Print, word for word, the opening line of the data below and every line after it through the line that contains "n = int(n *", but not the pictures.

**Stored rows:**
start

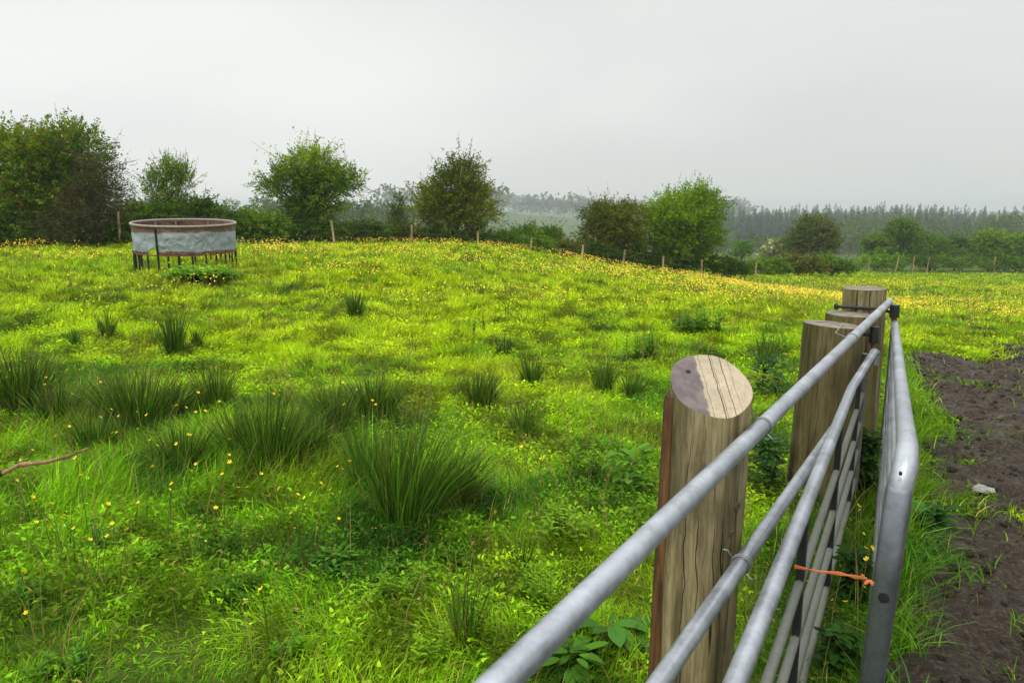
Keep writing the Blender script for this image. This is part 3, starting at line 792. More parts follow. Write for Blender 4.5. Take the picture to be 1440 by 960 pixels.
def px_lobe(cx, cy, rx, ry, Y, deep=.95):
    c = P(cx, cy, Y); s = Y / FPX
    return (np.array(c), rx * s, rx * s * deep, ry * s)
def tree(name, label, cat, Y, lobes, base, n, per, slen, leaf, cols, group=None, up=.35, wind=(0, 0, 0), shell=.35, outer=.3, trunk_r=.12, stems=1, ribs=.25, dY=None, bottom=-.7):
    n = int(n * (2.2 if Y < 45 else 1.9)); leaf = leaf * 1.06
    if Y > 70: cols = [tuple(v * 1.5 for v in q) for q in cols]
    W_ = []
    for i, l in enumerate(lobes):
        W_.append(px_lobe(l[0], l[1] + l[3] * (.35 if cat == 'bush' else .10), l[2] * .95, l[3] * (.72 if cat == 'bush' else .86), Y + (l[4] if len(l) > 4 else 0)))
    bx = float(P(base, 345, Y).x); bz = hz(bx, Y)
    root = thing(name, label, cat, (bx, Y, bz), group)
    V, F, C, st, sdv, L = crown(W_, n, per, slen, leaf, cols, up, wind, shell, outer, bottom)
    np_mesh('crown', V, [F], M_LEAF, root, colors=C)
    mb = MB(); b0 = Vector((bx, Y, bz - .1))
    zc = float(np.mean([w[0][2] for w in W_])); cc = Vector((float(np.mean([w[0][0] for w in W_])), Y, zc))
    for s_ in range(stems):
        o = Vector((random.uniform(-.3, .3), random.uniform(-.2, .2), 0)) * (0 if stems == 1 else 1)
        mid = b0.lerp(cc, .5) + Vector((random.uniform(-.1, .1), 0, 0)) + o * 1.5
        mb.tube([b0 + o, b0.lerp(mid, .5) + o * .8 + Vector((random.uniform(-.06, .06), 0, 0)), mid, cc + o * 2], [trunk_r, trunk_r * .85, trunk_r * .7, trunk_r * .4], 7)
    mb.build('trunk', M_BARK, root)
    br = MB(); start = b0.lerp(cc, .45)
    for w in W_:
        c = Vector(w[0])
        for k in range(4):
            e = c + Vector(rand_dirs(1)[0] * np.array(w[1:4]) * .5)
            m = start.lerp(e, .5) + Vector((random.uniform(-.2, .2), random.uniform(-.2, .2), random.uniform(-.1, .25)))
            br.tube([start, m, e], [trunk_r * .4, trunk_r * .22, trunk_r * .05], 5)
    k = np.nonzero(RNG.random(len(L)) < ribs)[0]
    for q in k[:420]:
        a = Vector(st[q]); e = a + Vector(sdv[q]) * float(L[q]) * 1.15
        br.tube([a, a.lerp(e, .6) + Vector((0, 0, .02)), e], [.010, .008, .004], 3, cap=False)
    br.build('branches', M_BARK, root)
    return root
HG = (.05, .125, .006); HL = (.27, .37, .008); HB = (.085, .075, .028); HD = (.028, .062, .012)
tree('hawthorn_tree', 'big spreading green hawthorn cut off by the edge of the picture, beside a browning one', 'tree', 28.5,
     [(35, 228, 66, 50), (98, 214, 46, 42), (60, 250, 60, 50), (15, 300, 60, 45), (85, 275, 55, 48), (-70, 260, 70, 70), (60, 320, 65, 30)], 45,
     1900, 28, .70, .085, ((.05, .125, .006), (.24, .34, .008), (.17, .15, .02)), 'hawthorns along the field hedge', trunk_r=.22, wind=(.15, 0, 0))
tree('hawthorn_tree', 'browning thin twigged hawthorn between the big green one and the feeder', 'tree', 27.5,
     [(128, 285, 34, 32), (112, 322, 50, 22), (140, 238, 22, 12), (150, 265, 22, 12)], 120,
     560, 16, .75, .06, ((.10, .075, .03), (.075, .085, .025), (.05, .085, .015)), 'hawthorns along the field hedge', ribs=.6, outer=.6, shell=.1, trunk_r=.12, wind=(.2, 0, 0))
tree('ash_sapling', 'multi stemmed pale green sapling behind the rusty feeder', 'tree', 31,
     [(216, 262, 12, 24), (238, 252, 14, 30), (258, 256, 13, 26), (238, 285, 26, 18)], 238,
     230, 13, .62, .075, ((.13, .24, .014), (.24, .36, .025)), up=1.1, ribs=.9, outer=.5, shell=.05, trunk_r=.05, stems=4)
tree('hawthorn_tree', 'open topped green hawthorn with a long low side branch', 'tree', 34,
     [(437, 240, 40, 24), (412, 260, 38, 20), (462, 260, 36, 22), (438, 285, 42, 24), (430, 308, 32, 22), (385, 264, 20, 7), (487, 255, 18, 14)], 432,
     780, 27, .85, .08, (HG, HL), 'hawthorns along the field hedge', trunk_r=.16, outer=.5, wind=(.1, 0, .1), shell=.25)
tree('hawthorn_tree', 'rounded brownish green hawthorn standing alone between two fence stakes', 'tree', 36,
     [(640, 268, 40, 32), (612, 292, 30, 30), (665, 290, 32, 34), (640, 308, 44, 28), (652, 242, 24, 16)], 642,
     820, 27, .75, .08, ((.05, .10, .006), (.21, .26, .010), (.15, .14, .015)), 'hawthorns along the field hedge', trunk_r=.16, outer=.5, wind=(.15, 0, .1))
tree('young_tree', 'spindly young tree sticking up from the bramble hedge', 'tree', 39,
     [(560, 288, 8, 11), (560, 306, 10, 14), (562, 322, 14, 10)], 561, 80, 12, .5, .09, ((.06, .12, .02), (.10, .16, .03)), up=.9, ribs=.8, trunk_r=.04)
tree('hawthorn_tree', 'olive brown hawthorn pressed against the big windswept one', 'tree', 37.5,
     [(848, 305, 27, 20), (868, 318, 30, 26), (845, 335, 30, 24), (880, 342, 30, 18), (885, 300, 16, 10)], 862,
     820, 18, .62, .08, ((.045, .085, .007), (.17, .20, .011), (.12, .11, .015)), 'hawthorns along the field hedge', trunk_r=.14, outer=.5)
tree('hawthorn_tree', 'big windswept bright green hawthorn at the end of the hedge', 'tree', 38.5,
     [(955, 300, 40, 28), (985, 290, 28, 22), (930, 325, 36, 28), (975, 325, 40, 28), (955, 348, 46, 20), (910, 310, 16, 14)], 955,
     1050, 28, .85, .085, ((.035, .10, .006), (.21, .34, .008)), 'hawthorns along the field hedge', trunk_r=.2, wind=(.45, 0, .1), outer=.5)
FT = 'trees of the hedge beyond the far pasture'
tree('hedge_tree', 'dome shaped brownish bush tree standing before the conifer wood', 'tree', 76,
     [(1143, 326, 27, 17), (1140, 345, 32, 16), (1160, 335, 16, 12)], 1143, 620, 15, 1.2, .20, ((.05, .075, .018), (.095, .11, .022)), FT, trunk_r=.2, wind=(.2, 0, 0))
tree('hedge_tree', 'tallest pointed tree of the far hedge, before the wood', 'tree', 86,
     [(1268, 328, 18, 16), (1266, 348, 24, 18), (1285, 340, 14, 14)], 1267, 620, 15, 1.2, .21, ((.045, .09, .016), (.085, .14, .018)), FT, trunk_r=.2)
tree('hedge_tree', 'small round tree beside the tallest pointed tree of the far hedge', 'tree', 84,
     [(1231, 345, 15, 12), (1238, 356, 14, 8)], 1232, 260, 14, 1.0, .2, ((.05, .10, .016), (.10, .16, .02)), FT)
tree('hedge_tree', 'light green bush tree on the mud track side of the tallest pointed tree', 'tree', 86,
     [(1308, 349, 20, 14), (1322, 358, 22, 10)], 1311, 380, 14, 1.1, .2, ((.055, .11, .018), (.115, .18, .02)), FT)
tree('hedge_tree', 'darker round bush between the two light green bushes of the far hedge', 'tree', 87,
     [(1342, 350, 18, 16), (1350, 362, 18, 8)], 1345, 360, 14, 1.1, .2, ((.04, .085, .016), (.085, .13, .02)), FT)
tree('hedge_tree', 'widest light green bush tree of the far hedge', 'tree', 84,
     [(1390, 342, 22, 15), (1385, 357, 28, 14), (1412, 350, 18, 18)], 1393, 620, 15, 1.1, .2, ((.06, .12, .016), (.13, .20, .02)), FT)
tree('hedge_tree', 'green bush tree at the very edge of the picture, ending the far hedge', 'tree', 84,
     [(1440, 350, 22, 20), (1470, 350, 25, 22)], 1445, 480, 15, 1.1, .2, ((.05, .11, .016), (.105, .17, .02)), FT)
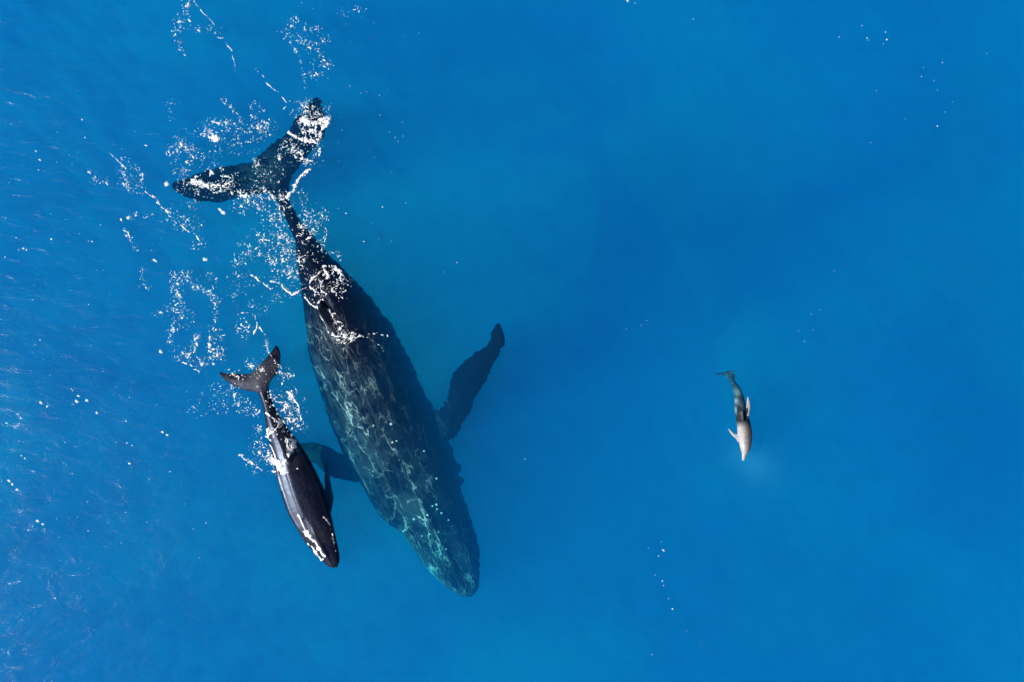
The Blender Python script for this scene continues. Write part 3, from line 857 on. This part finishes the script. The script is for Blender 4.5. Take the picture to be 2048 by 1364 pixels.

end

**Written answer:**
Keep writing the Blender script for this image. This is part 3, starting at line 792. More parts follow. Write for Blender 4.5. Take the picture to be 1440 by 960 pixels.
def px_lobe(cx, cy, rx, ry, Y, deep=.95):
    c = P(cx, cy, Y); s = Y / FPX
    return (np.array(c), rx * s, rx * s * deep, ry * s)
def tree(name, label, cat, Y, lobes, base, n, per, slen, leaf, cols, group=None, up=.35, wind=(0, 0, 0), shell=.35, outer=.3, trunk_r=.12, stems=1, ribs=.25, dY=None, bottom=-.7):
    n = int(n * (2.2 if Y < 45 else 1.9)); leaf = leaf * 1.06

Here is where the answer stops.